Letters to the Editor
Mar. 9th, 2006 05:39 pmNot me, of course, but someone in The Independent, making the most sense I've heard from anyone recently on the subject of Energy.
The debate on energy policy needs to be conducted by people who are much better informed than the "the wind doesn't blow all the time you know" bores such as Dominic Lawson ("The answer is not blowing in the wind", 7 March).
Even the Government seems to be pursuing the matter as if God had hidden a holy grail full of cost-free energy somewhere and all we had to do was find it. Every time a source of energy turns out not to be "the Answer", it is rejected and the search for the Holy Answer resumed. The real answer is a proper policy, one that takes into account everything, takes from each the best of what it can offer, accepts that each is bound to have a price of some kind, and puts the lot together into an integrated, joined up, balanced, co-ordinated, whole.
The recipe will almost certainly include: some onshore wind, some offshore wind, some bio-mass, some geothermal, some large-scale hydro, some small-scale hydro, some tidal barrages, some wave power, some photo-galvanic, maybe some nuclear; and carbon sequestration, if it can be made to work.

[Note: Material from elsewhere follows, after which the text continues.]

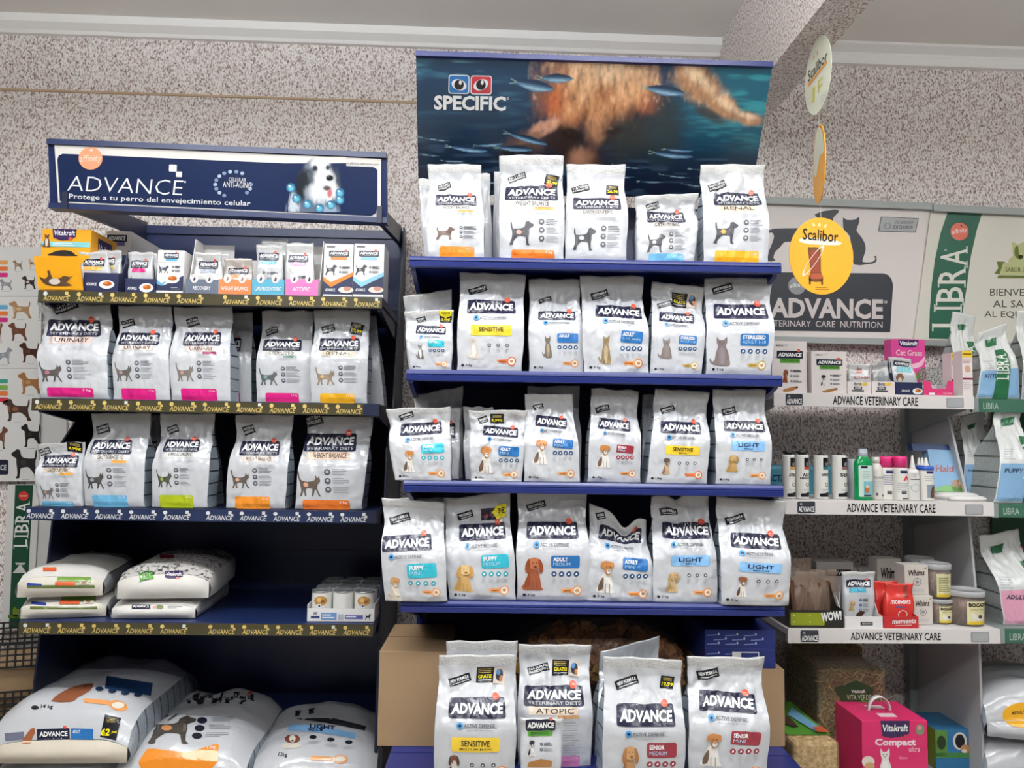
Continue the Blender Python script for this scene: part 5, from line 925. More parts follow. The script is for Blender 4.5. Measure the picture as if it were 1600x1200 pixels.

There are more. There will also be a lot of energy efficiency, a big reduction in energy-greedy activity and a complete stop to all those plain daft things, like carting lorry loads of bottled water around the country and heating patios.
If we go on rejecting each and every one of these because it has a downside: offends someone's taste, alters a habitat, or simply because it isn't the whole Answer, we are morons. What does not have a cost? What is ever the whole answer? There is a very, very serious, totally appalling, crisis looming. All this bar-room pontificating by Nimby know-nothings isn't going to solve it.